(Scene script records)
◆ ◆ ◆ ◆ ◆

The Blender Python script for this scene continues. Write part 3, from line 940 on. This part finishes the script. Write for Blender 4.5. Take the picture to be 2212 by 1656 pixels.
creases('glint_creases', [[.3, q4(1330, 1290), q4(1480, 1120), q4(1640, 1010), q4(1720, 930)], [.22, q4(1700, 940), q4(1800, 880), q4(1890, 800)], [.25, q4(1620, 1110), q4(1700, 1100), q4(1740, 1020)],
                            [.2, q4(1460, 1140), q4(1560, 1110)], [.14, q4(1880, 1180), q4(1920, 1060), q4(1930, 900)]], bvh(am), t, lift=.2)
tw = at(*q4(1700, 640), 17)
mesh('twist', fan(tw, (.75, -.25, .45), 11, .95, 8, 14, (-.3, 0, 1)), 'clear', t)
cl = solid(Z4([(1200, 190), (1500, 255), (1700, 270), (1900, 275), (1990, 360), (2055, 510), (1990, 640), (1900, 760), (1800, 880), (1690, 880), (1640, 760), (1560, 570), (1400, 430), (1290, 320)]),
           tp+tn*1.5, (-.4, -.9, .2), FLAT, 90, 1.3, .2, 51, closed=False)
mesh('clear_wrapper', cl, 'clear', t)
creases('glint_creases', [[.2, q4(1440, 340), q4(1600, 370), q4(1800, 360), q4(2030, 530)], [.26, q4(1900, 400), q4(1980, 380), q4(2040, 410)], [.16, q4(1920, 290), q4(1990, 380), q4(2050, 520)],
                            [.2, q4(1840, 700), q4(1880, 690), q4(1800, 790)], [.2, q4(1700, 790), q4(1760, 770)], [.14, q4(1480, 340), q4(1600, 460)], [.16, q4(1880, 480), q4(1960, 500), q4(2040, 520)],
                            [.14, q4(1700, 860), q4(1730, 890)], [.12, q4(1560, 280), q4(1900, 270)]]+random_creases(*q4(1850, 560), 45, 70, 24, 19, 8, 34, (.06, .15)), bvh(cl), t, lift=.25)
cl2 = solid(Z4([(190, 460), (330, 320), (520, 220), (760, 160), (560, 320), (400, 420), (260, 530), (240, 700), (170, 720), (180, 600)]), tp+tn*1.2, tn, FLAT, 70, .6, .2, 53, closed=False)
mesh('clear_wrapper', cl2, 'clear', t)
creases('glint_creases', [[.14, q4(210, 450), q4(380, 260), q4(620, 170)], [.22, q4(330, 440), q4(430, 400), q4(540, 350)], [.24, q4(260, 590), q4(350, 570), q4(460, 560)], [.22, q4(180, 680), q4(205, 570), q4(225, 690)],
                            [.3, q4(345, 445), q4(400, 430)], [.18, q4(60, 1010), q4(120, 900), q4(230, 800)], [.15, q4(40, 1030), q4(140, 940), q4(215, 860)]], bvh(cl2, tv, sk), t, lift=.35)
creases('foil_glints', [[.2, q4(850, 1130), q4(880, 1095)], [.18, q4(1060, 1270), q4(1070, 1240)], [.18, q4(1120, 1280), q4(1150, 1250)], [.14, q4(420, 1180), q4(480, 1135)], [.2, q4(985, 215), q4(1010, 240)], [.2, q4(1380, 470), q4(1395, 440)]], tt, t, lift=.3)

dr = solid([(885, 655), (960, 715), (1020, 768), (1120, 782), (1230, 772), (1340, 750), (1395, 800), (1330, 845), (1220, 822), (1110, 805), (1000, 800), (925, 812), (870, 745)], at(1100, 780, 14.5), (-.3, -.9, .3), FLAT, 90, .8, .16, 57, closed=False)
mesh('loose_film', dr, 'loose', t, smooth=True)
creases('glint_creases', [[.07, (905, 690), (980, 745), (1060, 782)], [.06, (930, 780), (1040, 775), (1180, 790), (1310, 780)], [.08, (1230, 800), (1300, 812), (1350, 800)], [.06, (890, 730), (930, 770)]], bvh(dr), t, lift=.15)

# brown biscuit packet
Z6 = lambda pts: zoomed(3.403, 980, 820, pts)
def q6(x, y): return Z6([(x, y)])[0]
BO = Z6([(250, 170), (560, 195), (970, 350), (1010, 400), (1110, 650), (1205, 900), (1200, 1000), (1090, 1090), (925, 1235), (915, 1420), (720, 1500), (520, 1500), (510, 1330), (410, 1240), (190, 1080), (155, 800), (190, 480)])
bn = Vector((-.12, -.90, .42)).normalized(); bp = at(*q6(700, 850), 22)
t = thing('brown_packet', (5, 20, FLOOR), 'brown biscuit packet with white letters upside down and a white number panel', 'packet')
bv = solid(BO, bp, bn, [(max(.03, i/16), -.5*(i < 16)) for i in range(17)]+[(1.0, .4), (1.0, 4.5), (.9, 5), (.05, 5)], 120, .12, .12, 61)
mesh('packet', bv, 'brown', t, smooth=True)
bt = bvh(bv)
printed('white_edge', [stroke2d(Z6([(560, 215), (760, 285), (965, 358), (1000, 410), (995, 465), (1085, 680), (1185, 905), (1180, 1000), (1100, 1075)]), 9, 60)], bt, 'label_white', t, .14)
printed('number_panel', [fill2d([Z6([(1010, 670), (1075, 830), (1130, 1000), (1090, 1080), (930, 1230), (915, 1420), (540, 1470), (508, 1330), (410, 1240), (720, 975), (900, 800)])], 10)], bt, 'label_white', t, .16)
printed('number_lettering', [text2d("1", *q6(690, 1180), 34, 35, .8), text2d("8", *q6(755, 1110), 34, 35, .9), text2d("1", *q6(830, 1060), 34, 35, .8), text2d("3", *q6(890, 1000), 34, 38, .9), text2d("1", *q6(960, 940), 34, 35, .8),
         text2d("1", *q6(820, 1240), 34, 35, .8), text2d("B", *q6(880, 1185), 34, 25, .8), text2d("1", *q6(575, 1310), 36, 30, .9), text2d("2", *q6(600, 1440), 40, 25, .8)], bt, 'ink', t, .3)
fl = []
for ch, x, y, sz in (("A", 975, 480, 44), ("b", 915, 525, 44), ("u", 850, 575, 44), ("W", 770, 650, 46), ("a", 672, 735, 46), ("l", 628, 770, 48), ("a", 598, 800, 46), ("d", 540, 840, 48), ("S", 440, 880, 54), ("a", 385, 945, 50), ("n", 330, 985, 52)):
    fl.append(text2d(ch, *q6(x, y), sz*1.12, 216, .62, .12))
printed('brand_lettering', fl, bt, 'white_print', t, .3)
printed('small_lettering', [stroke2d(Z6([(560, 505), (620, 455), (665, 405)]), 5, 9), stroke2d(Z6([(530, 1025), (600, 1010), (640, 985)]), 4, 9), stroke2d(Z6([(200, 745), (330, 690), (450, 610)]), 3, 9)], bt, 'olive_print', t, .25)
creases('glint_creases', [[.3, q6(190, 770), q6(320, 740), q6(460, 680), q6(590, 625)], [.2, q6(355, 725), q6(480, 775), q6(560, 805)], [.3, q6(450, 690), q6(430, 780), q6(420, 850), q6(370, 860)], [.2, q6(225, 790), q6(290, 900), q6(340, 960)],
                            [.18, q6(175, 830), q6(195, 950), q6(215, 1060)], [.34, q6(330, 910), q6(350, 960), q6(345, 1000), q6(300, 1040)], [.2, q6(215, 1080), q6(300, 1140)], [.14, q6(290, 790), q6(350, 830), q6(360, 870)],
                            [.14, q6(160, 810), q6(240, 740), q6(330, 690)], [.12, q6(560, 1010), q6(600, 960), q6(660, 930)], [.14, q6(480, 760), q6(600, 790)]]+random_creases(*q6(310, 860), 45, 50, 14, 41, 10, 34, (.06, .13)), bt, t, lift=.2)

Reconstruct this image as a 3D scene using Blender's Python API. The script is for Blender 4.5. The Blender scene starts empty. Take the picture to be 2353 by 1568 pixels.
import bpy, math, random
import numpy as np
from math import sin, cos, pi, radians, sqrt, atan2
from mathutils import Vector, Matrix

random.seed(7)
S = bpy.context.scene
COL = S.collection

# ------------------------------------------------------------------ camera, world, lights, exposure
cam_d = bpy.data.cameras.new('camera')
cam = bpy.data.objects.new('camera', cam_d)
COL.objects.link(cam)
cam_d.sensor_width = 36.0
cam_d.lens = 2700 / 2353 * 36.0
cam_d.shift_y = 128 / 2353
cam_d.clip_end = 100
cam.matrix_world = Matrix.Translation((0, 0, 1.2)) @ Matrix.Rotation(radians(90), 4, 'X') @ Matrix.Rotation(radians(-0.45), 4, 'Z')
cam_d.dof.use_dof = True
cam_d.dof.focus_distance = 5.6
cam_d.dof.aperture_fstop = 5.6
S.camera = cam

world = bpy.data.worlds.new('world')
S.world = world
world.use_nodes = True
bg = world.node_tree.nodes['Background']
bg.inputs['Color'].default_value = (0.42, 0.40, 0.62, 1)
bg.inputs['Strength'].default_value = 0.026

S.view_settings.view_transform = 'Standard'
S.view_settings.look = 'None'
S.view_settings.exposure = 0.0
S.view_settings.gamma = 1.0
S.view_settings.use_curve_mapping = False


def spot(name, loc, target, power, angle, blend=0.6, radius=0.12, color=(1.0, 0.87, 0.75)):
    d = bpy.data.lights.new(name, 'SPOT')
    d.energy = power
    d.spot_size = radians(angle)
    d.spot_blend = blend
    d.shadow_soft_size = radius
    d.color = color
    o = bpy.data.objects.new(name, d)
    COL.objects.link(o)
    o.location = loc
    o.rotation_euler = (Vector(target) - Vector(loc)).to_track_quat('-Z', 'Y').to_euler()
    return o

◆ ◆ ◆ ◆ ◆

Work to complete → Copy out precisely the lines from the line with "Reconstruct this image" to the line with "COL = S.collection" in the material above, including those two lines and omitting all the rest.

Exercise solution →
Reconstruct this image as a 3D scene using Blender's Python API. The script is for Blender 4.5. The Blender scene starts empty. Take the picture to be 2353 by 1568 pixels.
import bpy, math, random
import numpy as np
from math import sin, cos, pi, radians, sqrt, atan2
from mathutils import Vector, Matrix

random.seed(7)
S = bpy.context.scene
COL = S.collection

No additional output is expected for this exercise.